Friday, March 15, 2013

Fat

Maggie picked out a shirt to wear the other day, put it on, then announced, with tears, "Mom, I don't want to weow dis.  I look fat in dis."

She's three.  And breaking my heart.  Granted, it was a bulky t-shirt, and not at all feminine, but still.  How can my perfect little girl say such things?

I try so hard to keep my body issues to myself.  On the whole, I feel okay about myself.  Between every baby I've been able to get back down to my pre-baby weight, actually lighter than I was before I got pregnant with Chloe.  Before I had Rosie, though, I joked to allay my fears that child number four was going to ruin me.  I was not wrong.  I was doing okay, but last April, out of nowhere, I suddenly put on 10 pounds in the month, and I have spent the last year trying to get it, and the last of the baby weight, off. 

It has been a rough year.

In January I started attending an exercise class two mornings a week that a fantastic lady teaches for free at the church.  Two days a week I drag myself out of bed at 5:30 and spend an hour doing things that hurt.  A lot.  I have only missed one class this year. I definitely feel healthier and stronger, and when I wave, my arm doesn't wave back nearly as much as it used to.  I can see muscles in my thighs now.  But the scale hasn't budged at all.  I've thought back several times to the first few months after my mission.  I felt like I was so heavy when I got home (Though looking back I would kill to be that heavy again!) and started an aerobics class two days a week.  Within 2 months I had dropped all the weight I had gained on my mission.  What a difference 14 years and 4 kids makes!

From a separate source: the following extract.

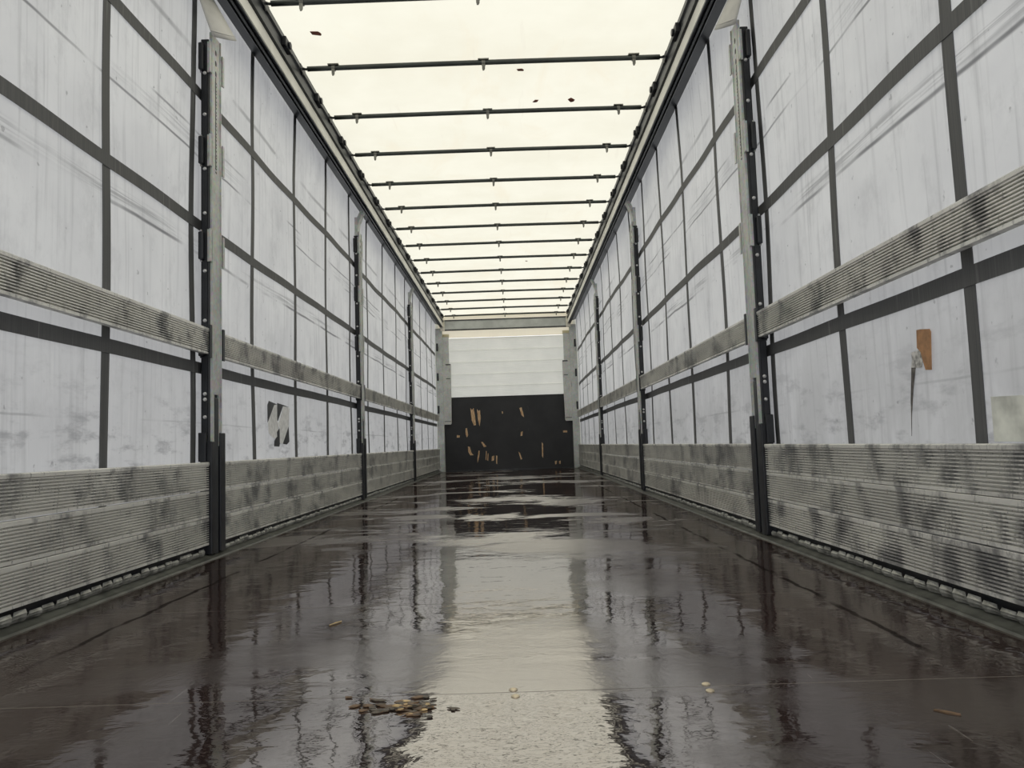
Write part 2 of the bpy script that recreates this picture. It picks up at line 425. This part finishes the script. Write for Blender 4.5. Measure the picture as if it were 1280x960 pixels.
# ------------------------------------------------------------------ floor edge profiles and lashing rails
for s, nm in SIDES:
    m = MB(); m.extrude([(s*a, c) for a, c in [(1.222, .0), (1.226, .006), (1.236, .007), (1.270, .018), (1.285, .018), (1.285, -.10), (1.222, -.10)]], Y0, Y1)
    tag(m.build('trim_%d' % (1 if s < 0 else 2), 'kerb'), 'olive grey metal floor edge profile along the %s side' % nm, 'trim', kind='structure')
    ps = POSTS[s]; rnd = random.Random(3)
    for k, (ya, yb) in enumerate([(1.0, ps[0] - .03), (ps[0] + PW + .03, ps[1] - .03), (ps[1] + PW + .03, ps[2] - .03), (ps[2] + PW + .03, 13.8)]):
        root = empty('lashing_rail', (s*1.272, ya, .018), 'toothed lashing rail under the boards on the %s side, %s' % (nm, BAY[k]), 'rail', 'lashing rails')
        m = MB(); m.box(s*.004, s*.010, 0, yb - ya, 0, .040); m.build('rail_back', 'black', root)
        m = MB(); y = .03
        while y < yb - ya - .04:
            j, hgt = rnd.uniform(-.003, .003), rnd.uniform(.020, .030)
            vs = []
            for q in range(4):                       # a twisted lip: flat at the foot, folded over at the top
                u = q/3
                for dy in (-.031 + .010*u, .029):
                    vs.append((-s*(.004 + .010*math.sin(u*2.4) + (.012 if dy > 0 else 0)*(1 - u) + j), y + dy + .012*u, .001 + hgt*u))
            vs2 = [(a + s*.002, c, d) for a, c, d in vs]
            fs = [(2*q, 2*q+1, 2*q+3, 2*q+2) for q in range(3)]
            m.add(vs + vs2, fs + [(8+a, 8+c, 8+d, 8+e_) for a, c, d, e_ in fs] + [(0, 2, 10, 8), (2, 4, 12, 10), (4, 6, 14, 12), (1, 9, 11, 3), (3, 11, 13, 5), (5, 13, 15, 7), (0, 8, 9, 1), (6, 7, 15, 14)])
            y += .064
        m.build('lashing_teeth', 'tooth', root)

# ------------------------------------------------------------------ side boards and slats
def board_profile(h, ribs, lip):
    """(depth, z) outline of one hollow ribbed board; depth 0 is the face towards the room"""
    top = h - (.016 if lip else .010); bot = .010
    pitch = (top - bot)/ribs
    p = [(.0, .0)]
    for i in range(ribs):
        z = bot + i*pitch
        p += [(.0, z), (.011, z + pitch*.03), (.011, z + pitch*.46), (.004, z + pitch*.50), (.0, z + pitch*.58)]
    if lip: p += [(.0, top), (-.003, top + .003), (-.003, h - .003), (.001, h)]
    else: p += [(.0, top), (.0, h - .001), (.001, h)]
    return p + [(.024, h), (.024, 0)]
LEVELS = (('bottom', .062, .1165, 10, False), ('middle', .1825, .1165, 10, False), ('top', .303, .124, 10, True))
for s, nm in SIDES:
    ps = POSTS[s]
    spans = [(Y0, ps[0] - .012)] + [(ps[i] + PW + .012, ps[i+1] - .012) for i in range(2)] + [(ps[2] + PW + .012, 13.80)]
    for k, (ya, yb) in enumerate(spans):
        for lv, z0, h, ribs, lip in LEVELS:
            prof = board_profile(h, ribs, lip)
            m = MB(); m.extrude([(s*a, c) for a, c in prof], 0, yb - ya)
            o = m.build('side_board', 'alu'); o.location = (s*1.2526, ya, z0 + random.uniform(-.001, .001))
            tag(o, '%s low ribbed aluminium board on the %s wall, %s' % (lv, nm, BAY[k]), 'board', 'low side boards')
        prof = board_profile(.119, 10, True)
        m = MB(); m.extrude([(s*a, c) for a, c in prof], 0, yb - ya)
        o = m.build('side_board', 'alu'); o.location = (s*1.2526, ya, .915)
        tag(o, 'single ribbed board halfway up the %s wall, %s' % (nm, BAY[k]), 'board', 'waist high side boards')

# ------------------------------------------------------------------ sliding posts
ORD = ('nearest', 'second', 'third and farthest')
def make_post(s, nm):
    root = empty('sliding_post', (s*1.25, POSTS[s][0], 0), '', 'post', 'sliding side posts')
    X = lambda a: s*a                                  # a > 0 goes outwards from the inner face
    P = PW
    # body: black channel behind the bright face plate
    m = MB(); m.box(X(.006), X(.044), .0, P, .019, 2.41); m.build('channel', 'black', root, bevel=.004)
    m = MB(); m.box(X(.012), X(.036), -.006, .004, .55, 2.40); m.build('flange', 'black', root)
    # face plate ends in two prongs at the bottom
    m = MB()
    m.slab([(.012, .50), (.038, .50), (.038, .735), (.090, .735), (.090, .50), (.118, .50), (.118, 2.45), (.012, 2.45)], 'x', X(-.002), X(.008))
    m.box(X(-.006), X(-.0015), .010, .018, .50, 2.45); m.box(X(-.006), X(-.0015), .112, .120, .50, 2.45)
    m.build('face_plate', 'galv', root)
    m = MB()
    m.box(X(-.003), X(.02), .043, .086, .012, .72); m.build('locking_bar', 'dark', root, bevel=.004)
    # keyhole slots up the middle of the plate
    m = MB(); z = 2.385
    for q in range(40):
        hh = .026 if q < 3 else .011
        m.slab([(.060, z), (.067, z - .004), (.070, z - hh*.5), (.066, z - hh), (.058, z - hh + .003), (.056, z - hh*.45)], 'x', X(-.0035), X(0))
        z -= .052 if q < 3 else .0175 + .004*math.sin(q*2.1)
        if z < 1.78: break
    m.box(X(-.003), X(.0), .0575, .0640, 1.80, 2.25)
    m.build('keyhole_slots', 'black', root)
    # socket at the bottom
    m = MB()
    m.box(X(-.010), X(.044), -.010, .034, .019, .52); m.box(X(-.010), X(.044), .094, P + .012, .019, .56)
    m.box(X(.002), X(.044), .03, .1, .019, .52)
    m.build('socket', 'black', root, bevel=.004)
    m = MB(); m.box(X(.012), X(.046), -.026, -.004, .43, .56); m.build('socket_cheek', 'black', root, bevel=.003)
    m = MB(); m.box(X(.012), X(.046), P + .004, P + .02, .43, .56); m.build('socket_cheek', 'black', root, bevel=.003)
    # slat pockets, a pair of open plates at each slat height
    for z in (.975, 1.42, 1.87, 2.32):
        for y0, y1 in ((-.016, .004), (P - .004, P + .018)):
            m = MB()
            m.box(X(-.006), X(-.001), y0, y1, z - .075, z + .075)
            m.box(X(-.006), X(.046), min(y0, y1) + (.012 if y0 < 0 else .006), min(y0, y1) + (.016 if y0 < 0 else .010), z - .075, z + .075)
            m.build('slat_pocket', 'galv' if z > 1 else 'dark', root)
        m = MB(); m.box(X(.022), X(.045), -.030, -.004, z - .07, z + .06); m.build('pocket_back', 'black', root, bevel=.005)
    for z in (2.24, 2.04, 1.78, 1.57, 1.30, 1.07, .735, .71, .63):
        m = MB(); m.tube([(X(.022), -.001, z), (X(.022), -.010, z), (X(.022), -.0145, z)], [.0085, .0085, .004], 10)
        m.build('bolt', 'bolt', root)
    return root
def make_head(s):
    m = MB()                                            # bent strap from the post top in to the rail
    pts = [(.010, 2.40), (.008, 2.47), (.0, 2.54), (-.03, 2.615), (-.048, 2.646)]
    prof = [(s*a, c) for a, c in pts] + [(s*(a + .03), c + .004) for a, c in reversed(pts)]
    m.extrude(prof, .02, .11)
    m.box(s*.008, s*.034, .0, .03, 2.41, 2.58)
    return m.build('head_bracket', 'galv', None)
for s, nm in SIDES:
    proto = make_post(s, nm)
    roots = [proto] + [copy_tree(proto, (s*1.25, POSTS[s][i], 0)) for i in (1, 2)]
    for i, r in enumerate(roots):
        r['label'] = '%s steel post with a black foot on the %s side wall' % (ORD[i], nm)
        if i > 0:
            h = make_head(s); h.parent = r

# fabric flaps hanging over the heads of the nearest posts
for s, nm in SIDES:
    y0 = POSTS[s][0]; nu, nv = 10, 12; vs = []
    for j in range(nv+1):
        v = j/nv
        for i in range(nu+1):
            u = i/nu
            y = y0 - .135 + .090*v**2.2 + (.225 - .075*v)*u
            out = (.076 + .056*u)*v**.9
            x = 1.296 - out - .022*math.sin(math.pi*u)*v
            z = 2.70 - (.305 - .060*u)*v - .008*math.sin(math.pi*u)*v
            vs.append((s*x, y, z))
    fs = [(j*(nu+1)+i, j*(nu+1)+i+1, (j+1)*(nu+1)+i+1, (j+1)*(nu+1)+i) for j in range(nv) for i in range(nu)]
    root = empty('fabric_flap', (0, 0, 0), 'pale fabric flap drooping over the top of the nearest post on the %s side' % nm, 'flap', 'fabric flaps')
    o = MB().add(vs, fs).build('flap_sheet', 'flap', root, smooth=True)
    q = o.modifiers.new('thickness', 'SOLIDIFY'); q.thickness = .003; q.offset = 0
    hem = [vs[(nv-1)*(nu+1)+i] for i in range(nu+1)]; m = MB()
    m.tube([(a - s*.002, c, d - .004) for a, c, d in hem], .0035, 6); m.build('flap_hem', 'flap', root, smooth=True)

# ------------------------------------------------------------------ roof bows
def make_bow():
    root = empty('roof_bow', (0, BOW_Y0, BOW_Z), '', 'roof bow', 'roof bows')
    L = RB - .045
    m = MB(); m.tube([(-L + 2*L*i/16, 0, .004*math.cos(math.pi*(i/16 - .5))) for i in range(17)], .0155, 12); m.build('bow_tube', 'bow', root, smooth=True)
    for s in (-1, 1):
        m = MB(); m.tube([(s*(L - .01), 0, 0), (s*(L + .012), 0, -.002), (s*(L + .028), 0, .004)], [.009, .008, .009], 8)
        m.tube([(s*(L + .028), 0, -.012), (s*(L + .052), 0, -.012)], .026, 12)
        m.box(s*(L + .026), s*(L + .050), -.055, .055, -.03, .012)
        m.build('end_carriage', 'black', root, bevel=.003)
    for x in (-L + .165, 0, L - .165):
        m = MB(); m.box(x - .034, x + .034, -.022, .022, .014, .021)
        m.tube([(x - .011, 0, 0), (x + .011, 0, 0)], .0195, 12)
        m.slab([(x - .010, -.014), (x + .010, -.014), (x + .009, -.045), (x + .003, -.056), (x - .006, -.056), (x - .009, -.045)], 'y', -.019, -.012)
        m.build('roof_clip', 'clip', root)
    return root
NUM = ('first', 'second', 'third', 'fourth', 'fifth', 'sixth', 'seventh', 'eighth', 'ninth', 'tenth', 'eleventh', 'twelfth', 'thirteenth', 'fourteenth', 'fifteenth')
bow = make_bow()
for i in range(15):
    r = bow if i == 0 else copy_tree(bow, (0, BOW_Y0 + i*BOW_DY - (.03 if i == 14 else 0), BOW_Z))
    r['label'] = '%s dark tube across the roof counting from the nearest' % NUM[i] if i else 'nearest dark tube across the roof, cut by the top of the picture'

# ------------------------------------------------------------------ front end: plywood, pillars, beam, white strip
root = empty('plywood_panel', (0, 13.975, 0), 'black plywood panel with splintered gouges low on the front wall', 'panel')
m = MB(); m.box(-1.19, 1.19, -.005, .026, 0, 1.362); m.build('panel_sheet', 'ply', root, bevel=.002)
m = MB(); m.slab([(-1.19, -.012), (1.19, -.012), (1.19, -.005), (-1.19, -.005)], 'z', .0, .022); m.build('bottom_strip', 'dark', root)
GOUGES = [
  [(-.694, 1.157), (-.666, 1.119), (-.635, 1.155), (-.613, 1.007), (-.6, .84), (-.637, .831), (-.678, .935)],
  [(-.573, 1.134), (-.548, 1.097), (-.518, 1.114), (-.508, .966), (-.534, .813), (-.56, .931)],
  [(-.793, .784), (-.767, .791), (-.749, .662), (-.772, .615), (-.796, .681)],
  [(-.758, .453), (-.722, .441), (-.695, .33), (-.66, .292), (-.719, .287), (-.754, .35)],
  [(-.517, .526), (-.484, .525), (-.42, .442), (-.465, .429)],
  [(-.566, .37), (-.544, .362), (-.558, .252), (-.591, .144), (-.588, .235)],
  [(-.43, .358), (-.415, .357), (-.428, .193), (-.442, .194)],
  [(-.395, .32), (-.384, .302), (-.395, .174), (-.413, .193)],
  [(-.323, .256), (-.279, .269), (-.289, .182), (-.333, .172)],
  [(-.246, .271), (-.224, .26), (-.232, .114), (-.25, .122)],
  [(.209, 1.127), (.25, 1.14), (.276, 1.033), (.288, .955), (.245, .993)],
  [(.22, .685), (.257, .698), (.247, .618), (.214, .612)],
  [(.599, .489), (.623, .452), (.614, .196), (.594, .233)],
  [(1., .689), (1.073, .686), (1.072, .65), (.998, .652)],
  [(.164, .328), (.192, .301), (.229, .19), (.203, .18)],
  [(.828, .134), (.865, .14), (.856, .079), (.83, .072)],
  [(.902, .132), (.931, .138), (.929, .076), (.903, .084)],
  [(-.954, .668), (-.9, .656), (-.908, .619), (-.959, .621)],
  [(-.117, 1.079), (-.095, 1.071), (-.096, 1.034), (-.115, 1.034)],
]
for g in GOUGES:
    m = MB(); m.slab(g, 'y', -.0065, -.004); m.build('gouge', 'wood', root)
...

I started a new diet 10 days ago, one that will hopefully give my metabolism the jump start it needs.  As part of this diet, I'm not eating any sugar (besides 2 servings of fruit a day) and no grains/starches for the next week.  I'm actually feeling pretty good while on it, and definitely recognizing the good changes I need to make long term for both my weight and my general health. 

At the moment, though, the restrictions of the diet are hard to explain to my children, especially without using the words "fat" or "diet" or "sometimes when I exercise certain parts of my body jiggle so much it hurts."

We were at dinner the other night.  I served a lot of veggies, oven baked fries for them, and turkey sloppy joes on fresh baked multigrain bread.  I just ate the meat, with no bread.

"Mom, why aren't you eating any bread?"
"Oh, I'm eating different food right now."
"Why?"
"Because I'm trying to be healthier."
"Isn't bread healthy?"
"Well yes, this bread is very healthy.  I'm just taking a break from eating bread right now."
"But why?"

It went around and around, and I couldn't answer their questions to their satisfaction, no matter now I tried.  I have always tried to emphasize being healthy over being thin with them, but they are still picking up on the "fat" thing.  I only hope that by continuing to make healthy choices for myself I can set the example they need. I need to be able to be louder than the world.

It might be starting to work.  Maggie just prayed that she would be able to eat all her dinner, even if she doesn't like it. 

2 comments:

Emily@emilysleftovers said...

My daughter Macy picks up on the same things- it doesn't help that I use the words "weight watchers" so much- as in where is my ww magazine? I need to do my ww on the computer (tracking food), and see you later I have to go to my ww meeting... It gets hard to say that so much w/o explaining what it means...

Sandy said...

We talk a lot about "healthy" vs "not fat" since some of my girls stupid friends have been trying to not "get fat" since first grade (you know, by eating only a bag of doritos for lunch). So, when I am eating differently, its always because I haven't been feeling well and need to do something else...which I explain. Losing weight isn't part of the conversation...we have to talk about that enough with other peoples comments, bleh.